• **DATA EXTRACT**
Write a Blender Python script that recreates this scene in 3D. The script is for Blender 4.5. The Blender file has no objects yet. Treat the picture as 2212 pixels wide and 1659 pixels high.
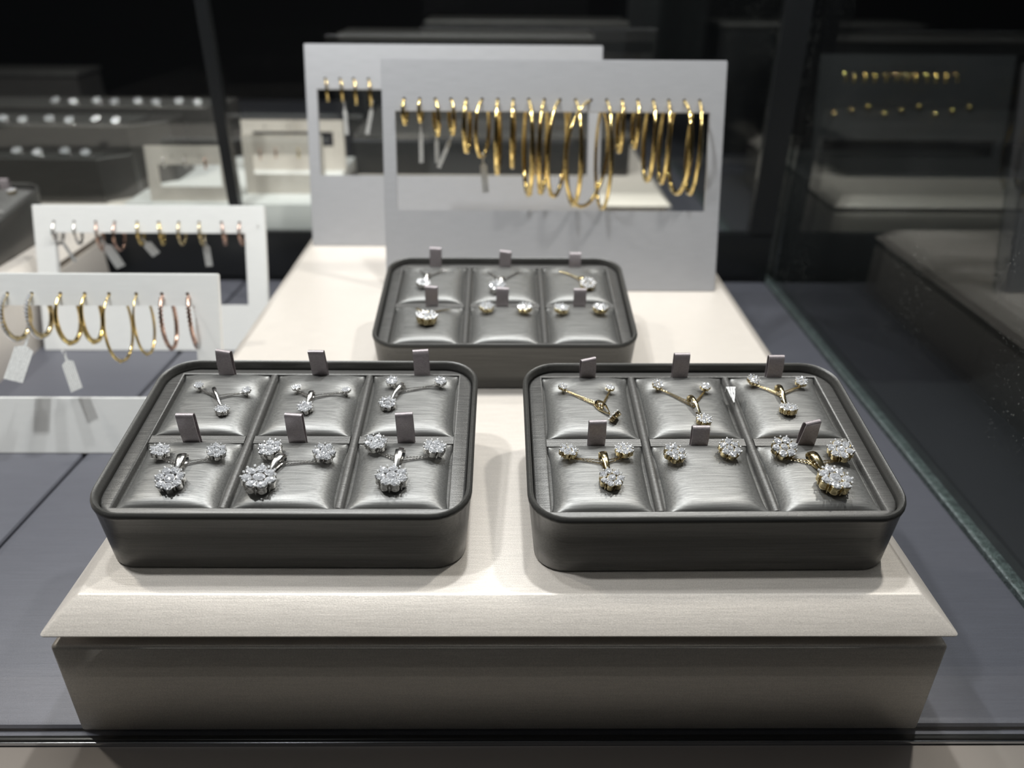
import bpy, bmesh, math, random
from mathutils import Vector, Matrix
random.seed(7)
sc = bpy.context.scene
col = sc.collection

# ---------------------------------------------------------------- camera, world, lights, exposure
cd = bpy.data.cameras.new('camera'); cam = bpy.data.objects.new('camera', cd); col.objects.link(cam)
Fv = Vector((0.0104, 0.8775, -0.4795)).normalized()
Rv = Vector((0.9999, -0.0078, 0.0075)); Rv = (Rv - Fv * Rv.dot(Fv)).normalized()
Uv = Rv.cross(Fv)
cam.matrix_world = Matrix(((Rv.x, Uv.x, -Fv.x, 0), (Rv.y, Uv.y, -Fv.y, 0), (Rv.z, Uv.z, -Fv.z, .322), (0, 0, 0, 1)))
cd.sensor_fit = 'HORIZONTAL'; cd.sensor_width = 36.0; cd.lens = 27.37
cd.clip_start = 0.01; cd.clip_end = 50
cd.dof.use_dof = True; cd.dof.focus_distance = .375; cd.dof.aperture_fstop = 5.6
sc.camera = cam

w = bpy.data.worlds.new('world'); sc.world = w; w.use_nodes = True
w.node_tree.nodes['Background'].inputs[0].default_value = (.62, .68, .8, 1)
w.node_tree.nodes['Background'].inputs[1].default_value = .018


def lamp(name, x, y, z, size, power, c=(1, .97, .92), sy=None, tx=None, ty=None):
    l = bpy.data.lights.new(name, 'AREA'); l.energy = power; l.color = c; l.shape = 'DISK' if sy is None else 'RECTANGLE'
    l.size = size
    if sy: l.size_y = sy
    o = bpy.data.objects.new(name, l); col.objects.link(o); o.location = (x, y, z)
    if tx is not None:
        o.rotation_euler = (Vector((tx, ty, 0)) - o.location).to_track_quat('-Z', 'Y').to_euler()
    return o


lamp('ceiling_spot_or_fill', -.26, .50, 1.0, .05, 2.4, (.97, .98, 1), tx=-.1, ty=.45)
lamp('ceiling_spot_or_fill', .05, .57, 1.0, .045, 4.4, (.97, .98, 1), tx=.03, ty=.5)
lamp('ceiling_spot_or_fill', .40, .62, 1.0, .045, 4.4, (1, .97, .93), tx=.15, ty=.5)
lamp('ceiling_spot_or_fill', -.36, .30, 1.0, .05, 5.2, (.97, .98, 1), tx=-.40, ty=.52)  # added fill, no real ceiling fixture: brightens the front of the white stand
lamp('ceiling_spot_or_fill', -.75, .66, 1.1, .06, 4.0, (1, .95, .88), tx=-.5, ty=.7)
lamp('ceiling_light_bar', 0, .98, 1.15, .50, 2.4, (1, .98, .95), sy=.07, tx=0, ty=.6)

vs = sc.view_settings
vs.view_transform = 'Standard'; vs.look = 'None'; vs.gamma = 1; vs.use_curve_mapping = False
vs.exposure = 0.0
sc.cycles.use_denoising = True
sc.cycles.max_bounces = 8
sc.cycles.transparent_max_bounces = 16
sc.cycles.sample_clamp_indirect = 6


# ---------------------------------------------------------------- materials
def mat(name, color, rough=.5, metal=0., spec=.5, coat=0., emit=0):
    m = bpy.data.materials.new(name); m.use_nodes = True
    b = m.node_tree.nodes['Principled BSDF']
    b.inputs['Base Color'].default_value = (*color, 1); b.inputs['Roughness'].default_value = rough
    b.inputs['Metallic'].default_value = metal; b.inputs['Specular IOR Level'].default_value = spec
    b.inputs['Coat Weight'].default_value = coat
    return m


def brushed(name, color, metal, rough, fx=45, fy=1100, var=.25, bump=.25, grain=2600, gvar=.12, spec=.5, dist=.0002):
    """cloth or leatherette with fine grain running along x, and a small speckle"""
    m = mat(name, color, rough, metal, spec); nt = m.node_tree; N = nt.nodes; L = nt.links
    b = N['Principled BSDF']
    tc = N.new('ShaderNodeTexCoord')
    mp = N.new('ShaderNodeMapping'); mp.inputs['Scale'].default_value = (fx, fy, fy)
    L.new(tc.outputs['Object'], mp.inputs['Vector'])
    n1 = N.new('ShaderNodeTexNoise'); n1.inputs['Scale'].default_value = 1; n1.inputs['Detail'].default_value = 3
    L.new(mp.outputs[0], n1.inputs['Vector'])
    n2 = N.new('ShaderNodeTexNoise'); n2.inputs['Scale'].default_value = grain; n2.inputs['Detail'].default_value = 1
    L.new(tc.outputs['Object'], n2.inputs['Vector'])
    r1 = N.new('ShaderNodeMapRange'); r1.inputs[1].default_value = .3; r1.inputs[2].default_value = .7
    r1.inputs[3].default_value = 1 - var; r1.inputs[4].default_value = 1 + var
    L.new(n1.outputs[0], r1.inputs[0])
    r2 = N.new('ShaderNodeMapRange'); r2.inputs[1].default_value = .3; r2.inputs[2].default_value = .7
    r2.inputs[3].default_value = 1 - gvar; r2.inputs[4].default_value = 1 + gvar
    L.new(n2.outputs[0], r2.inputs[0])
    mu = N.new('ShaderNodeMath'); mu.operation = 'MULTIPLY'; L.new(r1.outputs[0], mu.inputs[0]); L.new(r2.outputs[0], mu.inputs[1])
    vm = N.new('ShaderNodeVectorMath'); vm.operation = 'SCALE'; vm.inputs[0].default_value = color
    L.new(mu.outputs[0], vm.inputs['Scale']); L.new(vm.outputs[0], b.inputs['Base Color'])
    bp = N.new('ShaderNodeBump'); bp.inputs['Strength'].default_value = bump; bp.inputs['Distance'].default_value = dist
    ad = N.new('ShaderNodeMath'); ad.operation = 'ADD'; L.new(n1.outputs[0], ad.inputs[0]); L.new(n2.outputs[0], ad.inputs[1])
    L.new(ad.outputs[0], bp.inputs['Height']); L.new(bp.outputs[0], b.inputs['Normal'])
    return m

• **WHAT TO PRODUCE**
Using the data above, print every line exactly, omitting pictures.

• **RESPONSE TO THIS TASK**
Write a Blender Python script that recreates this scene in 3D. The script is for Blender 4.5. The Blender file has no objects yet. Treat the picture as 2212 pixels wide and 1659 pixels high.
import bpy, bmesh, math, random
from mathutils import Vector, Matrix
random.seed(7)
sc = bpy.context.scene
col = sc.collection

# ---------------------------------------------------------------- camera, world, lights, exposure
cd = bpy.data.cameras.new('camera'); cam = bpy.data.objects.new('camera', cd); col.objects.link(cam)
Fv = Vector((0.0104, 0.8775, -0.4795)).normalized()
Rv = Vector((0.9999, -0.0078, 0.0075)); Rv = (Rv - Fv * Rv.dot(Fv)).normalized()
Uv = Rv.cross(Fv)
cam.matrix_world = Matrix(((Rv.x, Uv.x, -Fv.x, 0), (Rv.y, Uv.y, -Fv.y, 0), (Rv.z, Uv.z, -Fv.z, .322), (0, 0, 0, 1)))
cd.sensor_fit = 'HORIZONTAL'; cd.sensor_width = 36.0; cd.lens = 27.37
cd.clip_start = 0.01; cd.clip_end = 50
cd.dof.use_dof = True; cd.dof.focus_distance = .375; cd.dof.aperture_fstop = 5.6
sc.camera = cam

w = bpy.data.worlds.new('world'); sc.world = w; w.use_nodes = True
w.node_tree.nodes['Background'].inputs[0].default_value = (.62, .68, .8, 1)
w.node_tree.nodes['Background'].inputs[1].default_value = .018


def lamp(name, x, y, z, size, power, c=(1, .97, .92), sy=None, tx=None, ty=None):
    l = bpy.data.lights.new(name, 'AREA'); l.energy = power; l.color = c; l.shape = 'DISK' if sy is None else 'RECTANGLE'
    l.size = size
    if sy: l.size_y = sy
    o = bpy.data.objects.new(name, l); col.objects.link(o); o.location = (x, y, z)
    if tx is not None:
        o.rotation_euler = (Vector((tx, ty, 0)) - o.location).to_track_quat('-Z', 'Y').to_euler()
    return o


lamp('ceiling_spot_or_fill', -.26, .50, 1.0, .05, 2.4, (.97, .98, 1), tx=-.1, ty=.45)
lamp('ceiling_spot_or_fill', .05, .57, 1.0, .045, 4.4, (.97, .98, 1), tx=.03, ty=.5)
lamp('ceiling_spot_or_fill', .40, .62, 1.0, .045, 4.4, (1, .97, .93), tx=.15, ty=.5)
lamp('ceiling_spot_or_fill', -.36, .30, 1.0, .05, 5.2, (.97, .98, 1), tx=-.40, ty=.52)  # added fill, no real ceiling fixture: brightens the front of the white stand
lamp('ceiling_spot_or_fill', -.75, .66, 1.1, .06, 4.0, (1, .95, .88), tx=-.5, ty=.7)
lamp('ceiling_light_bar', 0, .98, 1.15, .50, 2.4, (1, .98, .95), sy=.07, tx=0, ty=.6)

vs = sc.view_settings
vs.view_transform = 'Standard'; vs.look = 'None'; vs.gamma = 1; vs.use_curve_mapping = False
vs.exposure = 0.0
sc.cycles.use_denoising = True
sc.cycles.max_bounces = 8
sc.cycles.transparent_max_bounces = 16
sc.cycles.sample_clamp_indirect = 6


# ---------------------------------------------------------------- materials
def mat(name, color, rough=.5, metal=0., spec=.5, coat=0., emit=0):
    m = bpy.data.materials.new(name); m.use_nodes = True
    b = m.node_tree.nodes['Principled BSDF']
    b.inputs['Base Color'].default_value = (*color, 1); b.inputs['Roughness'].default_value = rough
    b.inputs['Metallic'].default_value = metal; b.inputs['Specular IOR Level'].default_value = spec
    b.inputs['Coat Weight'].default_value = coat
    return m


def brushed(name, color, metal, rough, fx=45, fy=1100, var=.25, bump=.25, grain=2600, gvar=.12, spec=.5, dist=.0002):
    """cloth or leatherette with fine grain running along x, and a small speckle"""
    m = mat(name, color, rough, metal, spec); nt = m.node_tree; N = nt.nodes; L = nt.links
    b = N['Principled BSDF']
    tc = N.new('ShaderNodeTexCoord')
    mp = N.new('ShaderNodeMapping'); mp.inputs['Scale'].default_value = (fx, fy, fy)
    L.new(tc.outputs['Object'], mp.inputs['Vector'])
    n1 = N.new('ShaderNodeTexNoise'); n1.inputs['Scale'].default_value = 1; n1.inputs['Detail'].default_value = 3
    L.new(mp.outputs[0], n1.inputs['Vector'])
    n2 = N.new('ShaderNodeTexNoise'); n2.inputs['Scale'].default_value = grain; n2.inputs['Detail'].default_value = 1
    L.new(tc.outputs['Object'], n2.inputs['Vector'])
    r1 = N.new('ShaderNodeMapRange'); r1.inputs[1].default_value = .3; r1.inputs[2].default_value = .7
    r1.inputs[3].default_value = 1 - var; r1.inputs[4].default_value = 1 + var
    L.new(n1.outputs[0], r1.inputs[0])
    r2 = N.new('ShaderNodeMapRange'); r2.inputs[1].default_value = .3; r2.inputs[2].default_value = .7
    r2.inputs[3].default_value = 1 - gvar; r2.inputs[4].default_value = 1 + gvar
    L.new(n2.outputs[0], r2.inputs[0])
    mu = N.new('ShaderNodeMath'); mu.operation = 'MULTIPLY'; L.new(r1.outputs[0], mu.inputs[0]); L.new(r2.outputs[0], mu.inputs[1])
    vm = N.new('ShaderNodeVectorMath'); vm.operation = 'SCALE'; vm.inputs[0].default_value = color
    L.new(mu.outputs[0], vm.inputs['Scale']); L.new(vm.outputs[0], b.inputs['Base Color'])
    bp = N.new('ShaderNodeBump'); bp.inputs['Strength'].default_value = bump; bp.inputs['Distance'].default_value = dist
    ad = N.new('ShaderNodeMath'); ad.operation = 'ADD'; L.new(n1.outputs[0], ad.inputs[0]); L.new(n2.outputs[0], ad.inputs[1])
    L.new(ad.outputs[0], bp.inputs['Height']); L.new(bp.outputs[0], b.inputs['Normal'])
    return m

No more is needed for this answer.